Жили мы сначала у бабушки Ани, на ул. Маяковского, потом переехали на проф. Попова к бабушке Липе, где и родился мой брат Саша. Там освободилась комната, длинная и узкая, как кишка, так как одна из дедушкиных сестер, Агафья, умерла. Эту комнату мы поменяли на комнату на пр. Карла Маркса, когда в Институте телевидения (ВНИИТ), где работали родители, построили новый дом.

Там я пошла в школу.


Комната была большая: 26 квадратных метров с балконом. Окна выходили на завод имени Климова и покрывались толстым слоем сажи. Рядом был «Абразивный завод им. Ильича», завод «Красное знамя», ткацкая фабрика «Красная нить», завод «Русский дизель» и пр. Тем не менее на балконе регулярно устраивали гнезда голуби, в комнате у нас жили воробьи, один со сломанной лапкой, ворона, рыбки…

Комнат было три, и в каждой семья с двумя детьми. У каждой семьи был один день, чтобы помыться в ванной и постирать.

Дядя Ваня работал токарем, был большой, грузный и добродушный, тетя Маруся работала парикмахером, к ней приходили клиентки на дом, они сушили волосы в газовой духовке. На их столе на кухне лежало сливочное масло в тазике с водой: холодильников не было. Девочка Галя была моя ровесница, мальчик Сережа – моего брата.

Венеровские жили в самой маленькой, пятнадцатиметровой, комнатке, Леночка была ровесницей моего брата, а Дима родился незадолго до смерти своего отца, дяди Димы, который долго болел, я его почти не помню. Потом появился дядя Витя. Он был очень тихий, летал по коридору бесшумно. Мы отдали им свою двухэтажную кровать.

Потом мы комнату бабушки Ани и нашу поменяли на две в одной квартире на проспекте М. Тореза. Там была только одна соседка, но зато какая! Она работала медсестрой в академии связи им. Буденного, у нее был сын Вова, и водила к себе офицеров. Мама с ней регулярно ругалась.

Потом стали строить кооперативные квартиры. Мы хотели построить квартиру для бабушки, а потом поменяться с нашей соседкой. Но она не поехала.

Наша очередь на установку телефона подошла, ждали мы ее 15 лет (вернее, папа). И поставили телефон не как личный, а как общественный – в коридор. Поэтому, когда переехали, оставили телефон в квартире. И опять ждали 15 лет.

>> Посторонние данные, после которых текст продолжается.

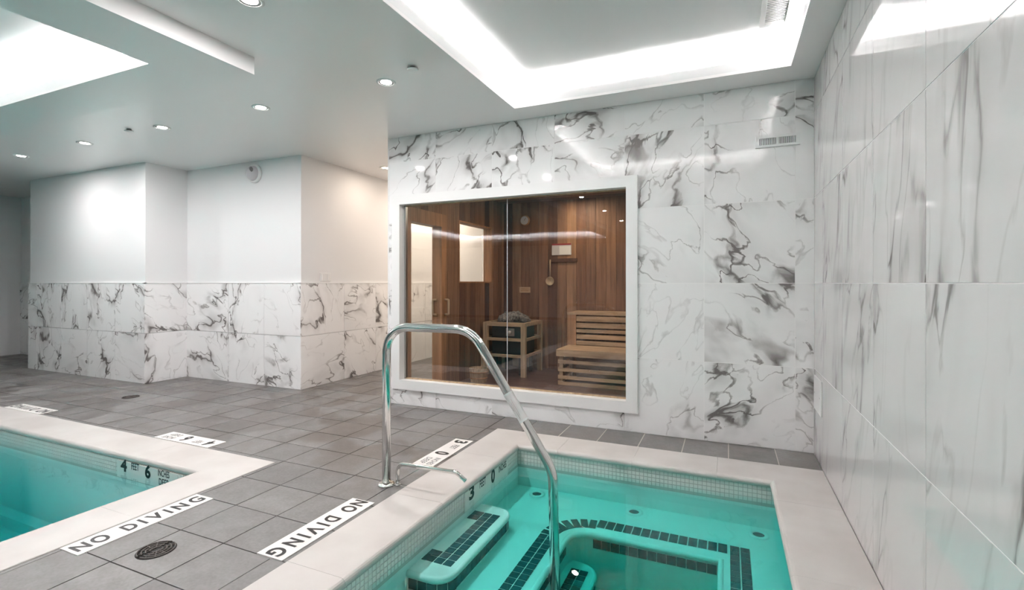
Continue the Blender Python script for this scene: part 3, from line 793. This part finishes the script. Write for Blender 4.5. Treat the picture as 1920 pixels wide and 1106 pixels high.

А переехали мы тоже интересно. Мама узнала, что стали строить дома по новому проекту. И там есть квартиры, в которые не заселишь две семьи, так как все комнаты смежные, а кухня очень маленькая. Это были хрущевские «распашонки». Мама пошла в райисполком. Предложила наши две комнаты по 22 метра, в каждую можно было переселить по семье. Так и вышло. Три семьи были расселены, а мы получили отдельную квартиру на первом этаже на Гражданском проспекте.

Какая это была радость! Я с бабушкой – в узкой длинной комнате 13-ти метров. Окно выходило на юг, и летом там невозможно было находиться. Родители – в 11-метровой, и брат Саша – в большой 18-метровой, проходной. Там же стояло пианино. Мы повесили толстые шторы: первый этаж. В прихожей, микроскопически малой, папа сделал турник, стояли два велосипеда, в кладовке, что разделяла две задние комнаты, – мастерскую. Папа, да и Саша не вылезали оттуда, паяли, колотили…

Мы прожили в этой квартире 18 лет, так что в прихожей умещалась потом и коляска моего старшего сына.


Эти шторы требуют отдельного рассказа. Мама привезла их из Москвы, когда была там в командировке. Они оборудовали Московский телецентр на Шаболовке и Дворец Съездов телевизионной аппаратурой. Потом и Киевский телецентр тоже.

Мама была в качестве технического работника, разумеется, и на знаменитом ХХ съезде партии, и на первых КВНах, видела космонавтов и других знаменитостей. Рассказывала, как делались записи концертов Пьехи и Крис таллинской, как снимались бесконечные дубли разных юмористов – и они повторяли свои шутки и каждый раз смеялись.

Родители работали в одном институте, но в разных отделах, и вечером не могли наговориться, рассказывая о производственных трудностях. Папа занялся космическим телевидением, летал на Байконур, Центр управления полетами в Подлипках, в Звездный. Всегда знал, когда будет очередной старт и кто полетит. Так что все эти «кухонные разговоры» были у нас всю жизнь.

Им было интересно работать: отрасль новая. Поскольку родители были постоянно в командировках, нас воспитывала бабушка Аня.